Pressure-induced magnetic phase transitions of intermetallic Fe2AlB2

Pressure-dependent magnetic properties and magneto-structural phase transitions of the intermetallic Fe2AlB2 compound have been investigated by using spin-polarized density functional theory calculations. From the enthalpy calculations, possible phase transitions are predicted. It is seen that a phase transition from ferromagnetic (FM) to antiferromagnetic (AFM) occurs at 40 GPa, and the other one is from AFM to nonmagnetic (NM) occurs at 96 GPa.
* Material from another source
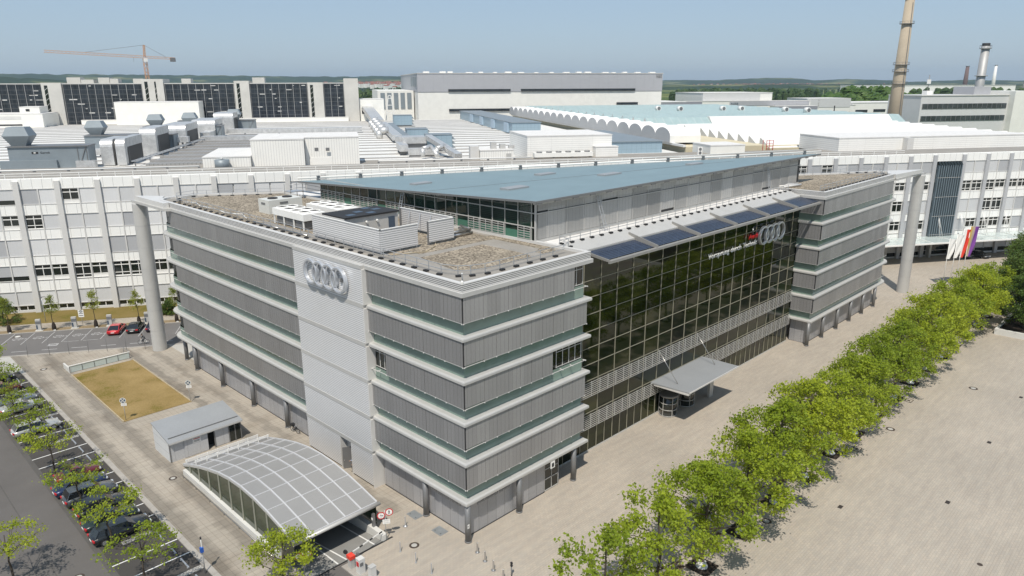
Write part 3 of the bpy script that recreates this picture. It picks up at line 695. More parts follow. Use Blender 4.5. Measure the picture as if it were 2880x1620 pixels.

To investigate the source of the magneto-structural phase transitions, atomic bonding characteristics, and possible pressure effects on the physical properties of the compound are calculated. And, the structural, electronic, and mechanical properties of FM-, AFM- and NM-phases are considered as a function of pressure on the 0-120 GPa range. Subsequently, the spin-polarized partial and total density of states (DOS), projections of the charge densities, integrated spin densities, magnetization (or net magnetic moment), DOSs at the Fermi level, Mulliken bond overlap populations are studied to present a compact pressure analysis for Fe2AlB2. It is observed that there are sudden changes and discontinuities in the structural and magnetic properties at 40, 54, 59, and 96 GPa pressures as well as the other physical properties, which support the magneto-structural phase transitions.